In this context an overlap with the G 10 Commission’s oversight competence may arise, since the same data processing often intervenes in the areas of protection of both fundamental rights (informational self-determination and secrecy of telecommunications), but only the G 10 Commission has the power to examine any interference in Art. 10 of the GG. In practice, this sometimes leads to complex coordination processes between the BfDI and the G10 Commission. Conversely, the BfDI cannot on his own initiative control data collections falling under the G10G.

The Independent Oversight Council

In the course of the adoption of the amendment of the BNDG (Law amending the BND Act for the implementation of the provisions of the Federal Constitutional Court and the Federal Administrative Court, adopted by the Bundestag on 15 March 2021), the Independent Oversight Council was added to the existing bodies competent for controlling the BND.

The Independent Oversight Council has started its activities at the turn of 2021/2022. Since that date, the Independent Oversight Council is tasked with monitoring the BND’s activities in the field of technical reconnaissance, in particular the so-called strategic monitoring of telecommunications abroad.

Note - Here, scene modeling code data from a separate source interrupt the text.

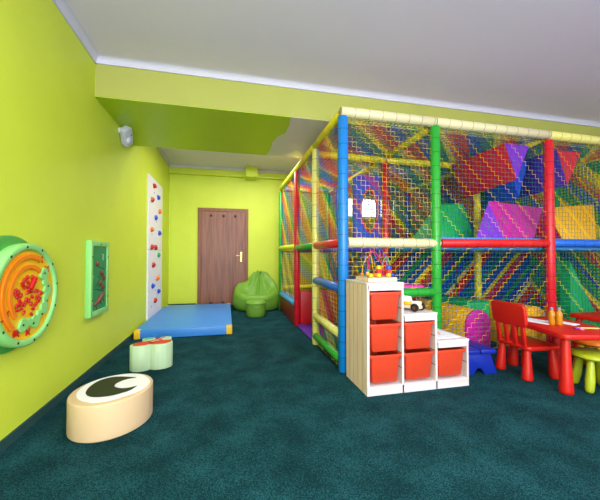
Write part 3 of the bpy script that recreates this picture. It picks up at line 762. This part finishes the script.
MB().lathe([(.274, .034), (RG, .034), (RG + .002, .045), (RG + .002, .099), (RG - .008, .108), (.282, .108), (.276, .102), (.274, .034)], 64, cap=False).build('outer_ring', M['game_green'], cg, True, angle=50)
MB().lathe([(.278, .034), (.278, .088), (.0, .088)], 64).build('face', M['game_yellow'], cg, True, angle=50)
arc_band(.222, .25, 62, 232, .088, .108).build('arch', M['game_orange'], cg, True)
arc_band(.158, .186, 52, 226, .088, .104).build('arch', M['game_orange'], cg, True)
arc_band(.165, .215, -118, 48, .088, .106, 60, 9, .018).build('gear_track', M['game_green'], cg, True)
for a in range(0, 360, 30):
    x, y = .296 * math.cos(math.radians(a + 8)), .296 * math.sin(math.radians(a + 8))
    MB().lathe([(.008, .107), (.008, .110), (.005, .112)], 10, Matrix.Translation((x, y, 0))).build('screw', M['black'], cg, True)
for a in (-110, -80, -50, -20, 10, 40):
    x, y = .19 * math.cos(math.radians(a)), .19 * math.sin(math.radians(a))
    MB().lathe([(.007, .105), (.007, .109)], 10, Matrix.Translation((x, y, 0))).build('screw', M['black'], cg, True)
rng = random.Random(3)
cnt = 0
while cnt < 46:
    x, y = rng.uniform(-.14, .13), rng.uniform(-.14, .12)
    if x * x + y * y > .135 ** 2: continue
    if y > .02 and rng.random() < .35: continue
    MB().ball((x, y, .096), (.017, .010, .009), 10, 7, rot=Euler((0, 0, rng.uniform(0, PI)))).build('bead', M['game_red'], cg, True); cnt += 1
MB().tube([(.0, .03, .104), (.05, .10, .104)], .016, 10).build('bead', M['game_red'], cg, True)
for x, y, s in ((.12, .215, .022), (.19, .15, .022), (-.11, -.215, .03), (-.20, -.10, .03), (.0, -.235, .02)):
    fig = MB(); fig.ball((x, y, .092), (s, s * .7, .006), 10, 6)
    for k in range(4):
        a = PI / 4 + PI / 2 * k; fig.tube([(x, y, .092), (x + s * 1.3 * math.cos(a), y + s * 1.2 * math.sin(a), .092)], .005, 6)
    fig.build('figure_cutout', M['game_red'], cg, True)

pg = wthing('wall_game', 'upright rectangular green wall game board with brown knobs and grooves', 'wall game', 3.37, .895)
W2, H2 = .215, .352
f_ = MB()
f_.box((-W2, -H2, 0), (-W2 + .045, H2, .05), .006); f_.box((W2 - .045, -H2, 0), (W2, H2, .05), .006)
f_.box((-W2 + .04, -H2, 0), (W2 - .04, -H2 + .05, .05), .006); f_.box((-W2 + .04, H2 - .05, 0), (W2 - .04, H2, .05), .006)
f_.build('frame', M['game_green'], pg, True)
MB().box((-W2 + .04, -H2 + .045, .01), (W2 - .04, H2 - .045, .041)).build('face', M['panel_green'], pg)
for a, b in (((-.09, .12), (.12, .075)), ((.10, .03), (-.12, -.09)), ((-.12, -.10), (.12, -.14)), ((-.05, .02), (.0, .0))):
    MB().tube([(a[0], a[1], .034), (b[0], b[1], .034)], .009, 8).build('groove', M['groove'], pg, True)
for x, y in ((-.07, .135), (.03, .045), (.09, -.01), (0, -.055), (.07, -.095)):
    MB().lathe([(.02, .032), (.026, .04), (.026, .05), (.016, .058)], 16, Matrix.Translation((x, y, 0))).build('knob', M['brown'], pg, True)
MB().tube([(-.13, -.25, .04), (-.06, -.23, .042), (.0, -.19, .042), (.07, -.175, .042), (.13, -.16, .04)], [.008, .02, .026, .02, .008], 10).build('lizard_cutout', M['brown'], pg, True)
for x, y in ((-.08, -.26), (.02, -.22), (.09, -.2)):
    MB().tube([(x, y, .038), (x + .02, y - .04, .038)], .008, 8).build('lizard_leg', M['brown'], pg, True)
MB().tube([(.07, .23, .036), (.09, .21, .036), (.07, .19, .036), (.09, .17, .036)], .007, 8).build('ghost_cutout', M['whitev'], pg, True)
for y in (.02, -.22):
    MB().ball((-.145, y, .036), (.016, .016, .006), 10, 6).build('yellow_cutout', M['yellow'], pg, True)
for x, y in ((-W2 + .026, .2), (-W2 + .026, -.2), (W2 - .026, .2), (W2 - .026, -.2), (0, H2 - .03)):
    MB().lathe([(.008, .048), (.008, .053)], 10, Matrix.Translation((x, y, 0))).build('screw', M['black'], pg, True)

cw = wthing('climbing_panel', 'tall narrow white climbing panel with coloured holds on the left wall', 'climbing panel', 5.87, 1.22)
HW, HH = .53, 1.205
MB().box((-HW, -HH + .06, 0), (HW, -.01, .025), .003).build('board', M['whitev'], cw)
MB().box((-HW, -.005, 0), (HW, HH, .025), .003).build('board', M['whitev'], cw)
holds = [(78, 68, 'red'), (71, 112, 'red'), (91, 105, 'blue'), (95, 150, 'orange'), (83, 170, 'blue'), (70, 208, 'orange'), (94, 220, 'blue'), (70, 265, 'red'), (82, 266, 'red'),
         (92, 290, 'green'), (75, 323, 'red'), (88, 365, 'orange'), (73, 390, 'blue'), (92, 407, 'blue'), (80, 437, 'red')]
hm = dict(red=M['game_red'], blue=V['blue'], orange=M['orange'], green=V['green'])
rng = random.Random(11)
f0, H0 = 310.0, 1.10
for px, py, c in holds:
    x = 130 + px / 3.226; y = 165 + py / 3.226
    a = (x - 300) / f0; b = (250 - y) / f0
    fw = math.cos(pitch) - b * math.sin(pitch); up = math.sin(pitch) + b * math.cos(pitch)
    dx = a * math.cos(th) + fw * math.sin(th); dy = -a * math.sin(th) + fw * math.cos(th)
    t_ = (XL + .03) / dx; yy, zz = dy * t_ - 5.87, H0 + up * t_ - 1.22
    yy = max(-HW + .1, min(HW - .1, yy))
    hb = bmesh.new(); bmesh.ops.create_icosphere(hb, subdivisions=2, radius=1)
    for vv in hb.verts:
        k = 1 + rng.uniform(-.14, .14); vv.co = Vector((vv.co.x * .07 * k + yy, vv.co.y * .046 * k + zz, max(0, vv.co.z) * .045 * k + .024))
    bmesh.ops.remove_doubles(hb, verts=hb.verts[:], dist=.0005)
    h = MB().bm(hb).build('hold', hm[c], cw, True, angle=60); h['label'] = c + ' climbing hold'
for k in range(9):
    MB().lathe([(.012, .024), (.012, .028)], 8, Matrix.Translation((-.3 + .6 * ((k * 7) % 5) / 4, -.95 + k * .24, 0))).build('bolt_hole', M['black'], cw)

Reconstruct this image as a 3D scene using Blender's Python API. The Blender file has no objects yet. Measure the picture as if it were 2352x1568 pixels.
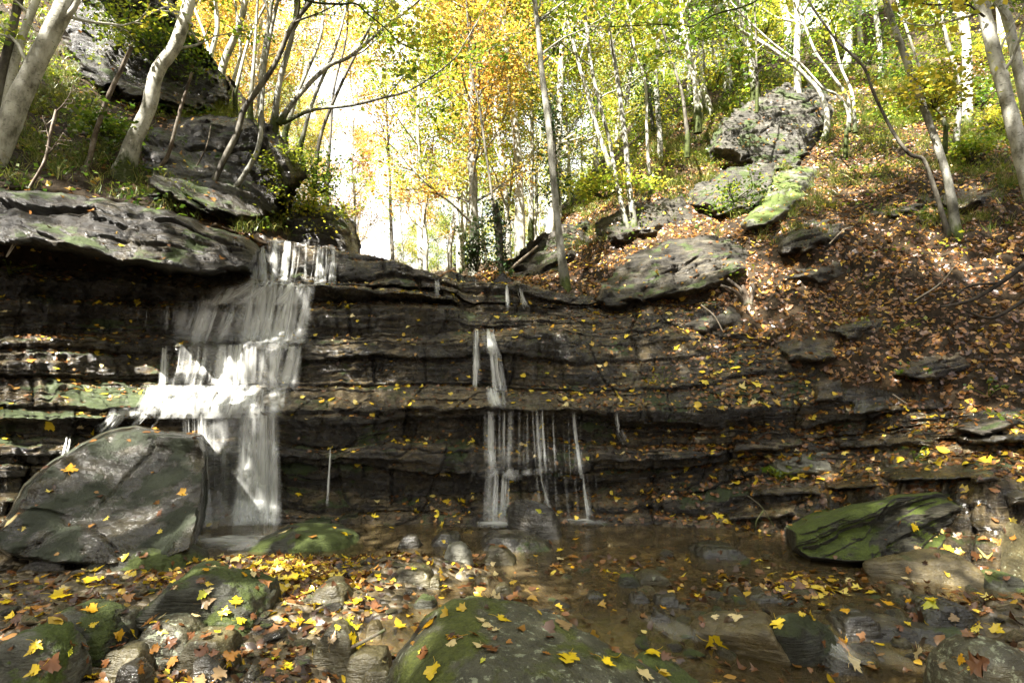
import bpy, bmesh, math, random
import numpy as np
from mathutils import Vector
from mathutils.bvhtree import BVHTree

rng = np.random.default_rng(7)
random.seed(7)
SC = bpy.context.scene
COL = SC.collection
R = math.radians

# ------------------------------------------------------------------ camera
FD, CX, CY = 1306.667, 1176.0, 784.0
PITCH, CAMZ = R(7), 1.2
cp, sp = math.cos(PITCH), math.sin(PITCH)
cam = bpy.data.objects.new('camera', bpy.data.cameras.new('camera'))
COL.objects.link(cam)
cam.data.lens = 20; cam.data.sensor_width = 36; cam.data.sensor_fit = 'HORIZONTAL'
cam.data.clip_start = 0.05; cam.data.clip_end = 1000
cam.location = (0, 0, CAMZ); cam.rotation_euler = (R(90) + PITCH, 0, 0)
SC.camera = cam

def P(X, Y, d):
    """point of the place seen towards (X, Y) at forward distance d"""
    X = np.asarray(X, float); Y = np.asarray(Y, float); d = np.asarray(d, float)
    a = (X - CX) / FD; b = (CY - Y) / FD
    cy = cp - b * sp; cz = sp + b * cp
    return np.stack(np.broadcast_arrays(a / cy * d, d, CAMZ + cz / cy * d), -1)

def proj(V):
    f = V[..., 1] * cp + (V[..., 2] - CAMZ) * sp
    u = -V[..., 1] * sp + (V[..., 2] - CAMZ) * cp
    f = np.maximum(f, 0.05)
    return CX + FD * V[..., 0] / f, CY - FD * u / f

def depth_on(Y, z):
    b = (CY - Y) / FD
    return (z - CAMZ) / ((sp + b * cp) / (cp - b * sp))

# ------------------------------------------------------------------ noise
_prm = rng.permutation(256); _prm = np.concatenate([_prm, _prm, _prm])
_g = rng.normal(size=(256, 3)); _g /= np.linalg.norm(_g, axis=1)[:, None]
def pn(p):
    p = np.asarray(p, float); i = np.floor(p).astype(int); f = p - i; i &= 255
    w = f * f * f * (f * (f * 6 - 15) + 10)
    out = 0
    for dx in (0, 1):
        wx = w[..., 0] if dx else 1 - w[..., 0]
        hx = _prm[i[..., 0] + dx]
        for dy in (0, 1):
            wy = w[..., 1] if dy else 1 - w[..., 1]
            hy = _prm[hx + i[..., 1] + dy]
            for dz in (0, 1):
                wz = w[..., 2] if dz else 1 - w[..., 2]
                g = _g[_prm[hy + i[..., 2] + dz]]
                out = out + wx * wy * wz * (g[..., 0] * (f[..., 0] - dx) + g[..., 1] * (f[..., 1] - dy) + g[..., 2] * (f[..., 2] - dz))
    return out * 1.6
def fbm(p, o=4, gain=.5):
    s, a, q = 0, 1, np.asarray(p, float)
    for k in range(o):
        s = s + a * pn(q + 17.3 * k); q = q * 2.03; a *= gain
    return s
def hsh(k, s=0):
    return np.modf(np.abs(np.sin(np.asarray(k, float) * 12.9898 + s * 78.233 + 1.3) * 43758.5453))[0]
def sstep(a, b, x):
    t = np.clip((x - a) / (b - a), 0, 1); return t * t * (3 - 2 * t)
def norm(v):
    return v / (np.linalg.norm(v, axis=-1, keepdims=True) + 1e-9)

# ------------------------------------------------------------------ objects
def tag(o, label=None, cat=None, group=None, kind=None):
    if label: o['label'] = label
    if cat: o['category'] = cat
    if group: o['group'] = group
    if kind: o['kind'] = kind
    return o
def thing(name, label, cat, loc, group=None):
    o = bpy.data.objects.new(name, None); COL.objects.link(o)
    o.location = [float(c) for c in loc]; o.empty_display_size = .1
    return tag(o, label, cat, group)
def mesh(name, V, F, mat, attrs=None, smooth=True):
    me = bpy.data.meshes.new(name)
    V = np.ascontiguousarray(V, np.float32).reshape(-1, 3); F = np.asarray(F, np.int32)
    m, k = F.shape
    me.vertices.add(len(V)); me.vertices.foreach_set('co', V.ravel())
    me.loops.add(m * k); me.loops.foreach_set('vertex_index', F.ravel())
    me.polygons.add(m); me.polygons.foreach_set('loop_start', np.arange(0, m * k, k, dtype=np.int32))
    me.update(calc_edges=True)
    if smooth: me.shade_smooth()
    for nm, (dom, arr) in (attrs or {}).items():
        arr = np.asarray(arr, np.float32)
        if arr.ndim == 2:
            me.attributes.new(nm, 'FLOAT_VECTOR', dom).data.foreach_set('vector', arr.ravel())
        else:
            me.attributes.new(nm, 'FLOAT', dom).data.foreach_set('value', arr)
    me.materials.append(mat)
    return me
def link(name, me, parent=None, loc=(0, 0, 0)):
    o = bpy.data.objects.new(name, me); COL.objects.link(o)
    o.location = [float(c) for c in loc]
    if parent is not None: o.parent = parent
    return o
def obj(name, V, F, mat, parent=None, origin=None, attrs=None, smooth=True):
    """V is in world space; the object's origin is its parent's, or `origin`"""
    V = np.asarray(V, float)
    if parent is not None:
        return link(name, mesh(name, V - np.array(parent.location), F, mat, attrs, smooth), parent)
    org = np.zeros(3) if origin is None else np.asarray(origin, float)
    return link(name, mesh(name, V - org, F, mat, attrs, smooth), None, org)
def join(parts):
    Vs, Fs, n = [], [], 0
    for V, F in parts:
        Vs.append(V); Fs.append(F + n); n += len(V)
    return np.concatenate(Vs), np.concatenate(Fs)
def gridF(nt, nx):
    i = np.arange(nt * nx).reshape(nt, nx)
    return np.stack([i[:-1, :-1], i[:-1, 1:], i[1:, 1:], i[1:, :-1]], -1).reshape(-1, 4)

# ------------------------------------------------------------------ materials
class NT:
    def __init__(s, name):
        s.m = bpy.data.materials.new(name); s.m.use_nodes = True
        s.t = s.m.node_tree; s.t.nodes.clear()
        s.out = s.n('ShaderNodeOutputMaterial')
    def n(s, t, **kw):
        n = s.t.nodes.new(t)
        for k, v in kw.items(): setattr(n, k, v)
        return n
    def l(s, a, b): s.t.links.new(a, b)
    def set(s, sock, v):
        if hasattr(v, 'is_linked') or isinstance(v, bpy.types.NodeSocket): s.l(v, sock)
        else: sock.default_value = v
    def coord(s, which='Object'): return s.n('ShaderNodeTexCoord').outputs[which]
    def attr(s, nm, out='Fac'): return s.n('ShaderNodeAttribute', attribute_name=nm).outputs[out]
    def map(s, v, sc):
        n = s.n('ShaderNodeMapping'); s.l(v, n.inputs[0]); n.inputs['Scale'].default_value = sc; return n.outputs[0]
    def noise(s, v, scale, det=6, rough=.55, dist=0):
        n = s.n('ShaderNodeTexNoise'); s.l(v, n.inputs['Vector'])
        n.inputs['Scale'].default_value = scale; n.inputs['Detail'].default_value = det
        n.inputs['Roughness'].default_value = rough; n.inputs['Distortion'].default_value = dist
        return n.outputs['Fac']
    def ramp(s, f, stops, const=False):
        n = s.n('ShaderNodeValToRGB'); s.l(f, n.inputs[0]); e = n.color_ramp.elements
        if const: n.color_ramp.interpolation = 'CONSTANT'
        while len(e) < len(stops): e.new(.5)
        for el, (p, c) in zip(e, stops):
            el.position = p; el.color = (*c, 1) if len(c) == 3 else c
        return n.outputs[0]
    def math(s, op, a, b=0., clamp=False):
        n = s.n('ShaderNodeMath', operation=op, use_clamp=clamp); s.set(n.inputs[0], a); s.set(n.inputs[1], b); return n.outputs[0]
    def mrange(s, v, a, b, c=0., d=1.):
        n = s.n('ShaderNodeMapRange', interpolation_type='SMOOTHSTEP'); s.set(n.inputs[0], v)
        for k, q in zip((1, 2, 3, 4), (a, b, c, d)): s.set(n.inputs[k], q)
        return n.outputs[0]
    def mix(s, f, a, b, mode='MIX'):
        n = s.n('ShaderNodeMix', data_type='RGBA', blend_type=mode)
        s.set(n.inputs[0], f)
        for k, v in ((6, a), (7, b)):
            if isinstance(v, tuple): n.inputs[k].default_value = (*v, 1)
            else: s.l(v, n.inputs[k])
        return n.outputs[2]
    def bump(s, h, strength=.5, dist=.02, normal=None):
        n = s.n('ShaderNodeBump'); s.l(h, n.inputs['Height']); n.inputs['Strength'].default_value = strength
        n.inputs['Distance'].default_value = dist
        if normal is not None: s.l(normal, n.inputs['Normal'])
        return n.outputs[0]
    def princ(s, col, rough=.6, normal=None, spec=.5, coat=0.):
        n = s.n('ShaderNodeBsdfPrincipled')
        if isinstance(col, tuple): n.inputs['Base Color'].default_value = (*col, 1)
        else: s.l(col, n.inputs['Base Color'])
        s.set(n.inputs['Roughness'], rough); n.inputs['Specular IOR Level'].default_value = spec
        if normal is not None: s.l(normal, n.inputs['Normal'])
        if coat:
            n.inputs['Coat Weight'].default_value = coat; n.inputs['Coat Roughness'].default_value = .12
            if normal is not None: s.l(normal, n.inputs['Coat Normal'])
        return n.outputs[0]
    def done(s, sh):
        s.l(sh, s.out.inputs[0]); return s.m

def rock_mat(name, c0, c1, c2, moss=.5, moss_col=((.012, .02, .004), (.05, .075, .01)), rough=(.25, .6), lichen=0., strata=14, moss_up=.6, attr=None, bump=.7, coat=0., lam=.75, silt=None):
    t = NT(name); co = t.coord()
    n1 = t.noise(co, 1.3, 8, .62); n2 = t.noise(co, 9, 8, .65)
    st = t.noise(t.map(co, (1.2, 1.2, strata)), 1.5, 6, .65, .4)
    f = t.math('ADD', t.math('MULTIPLY', n1, .55), t.math('MULTIPLY', st, .45))
    col = t.ramp(f, [(.33, c0), (.5, c1), (.66, c2)])
    col = t.mix(t.mrange(n2, .35, .7, .0, .55), col, tuple(x * .45 for x in c0))
    la = t.noise(t.map(co, (2.2, 2.2, strata * 3.4)), 1.6, 5, .7, .25)
    col = t.mix(t.mrange(la, .40, .60, lam, 0), col, tuple(x * .25 for x in c0))
    gr = t.noise(co, 55, 3, .7); col = t.mix(t.mrange(gr, .5, .7, 0, .5), col, tuple(x * .4 for x in c0))
    if lichen:
        lm = t.mrange(t.noise(co, 22, 5, .7), .66 - .1 * lichen, .72 - .1 * lichen)
        col = t.mix(t.math('MULTIPLY', lm, .8), col, (.27, .29, .2))
    nz = t.n('ShaderNodeSeparateXYZ'); t.l(t.n('ShaderNodeNewGeometry').outputs['Normal'], nz.inputs[0])
    if silt:
        sm_ = t.math('MULTIPLY', t.mrange(nz.outputs[2], .3, .75), t.mrange(t.noise(co, 1.7, 5, .6), .42, .6))
        col = t.mix(t.math('MULTIPLY', sm_, .75), col, t.ramp(n2, [(.3, tuple(x * .45 for x in silt)), (.65, silt)]))
    mm = t.math('ADD', t.math('MULTIPLY', nz.outputs[2], moss_up), t.math('MULTIPLY', t.math('SUBTRACT', t.noise(co, 2.4, 6, .6), .5), 4.5))
    mm = t.math('ADD', mm, moss - .85)
    if attr: mm = t.math('ADD', mm, t.attr(attr))
    mm = t.mrange(mm, .0, .35)
    fine = t.noise(co, 60, 4, .7)
    mc = t.ramp(t.math('ADD', t.math('MULTIPLY', fine, .6), t.math('MULTIPLY', n2, .4)), [(.3, moss_col[0]), (.68, moss_col[1])])
    col = t.mix(mm, col, mc)
    rg = t.mrange(n2, .3, .7, rough[0], rough[1])
    rg = t.math('MAXIMUM', rg, t.math('MULTIPLY', mm, .8))
    st = t.math('ADD', st, t.math('MULTIPLY', la, .8))
    h = t.math('ADD', t.math('MULTIPLY', st, .9), t.math('ADD', t.math('MULTIPLY', n2, .5), t.math('MULTIPLY', fine, t.math('ADD', .12, t.math('MULTIPLY', mm, .5)))))
    return t.done(t.princ(col, rg, t.bump(h, bump, .055), .5, coat))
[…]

At the same time, the BfDI’s existing data protection control competence in this area concerning the BND as well as the control competence of the G 10 Commission for interventions in Art. 10 GG remain unrestricted.

It is true that the BNDG, which was amended for the most part with effect from the turn of the year 2021/2022, provides for an exchange of information between the control bodies, but limited to only general matters of the control activity. Information exchanges also on individual cases and specific aspects of the control bodies’ controlling activities would allow to make the control of intelligence services much more efficient and coordinated. Unfortunately, this demand was not taken up in the legislative procedure for the BNDG, so that the diversity of the control landscape over the intelligence services, which has long been criticised by the BfDI, persists.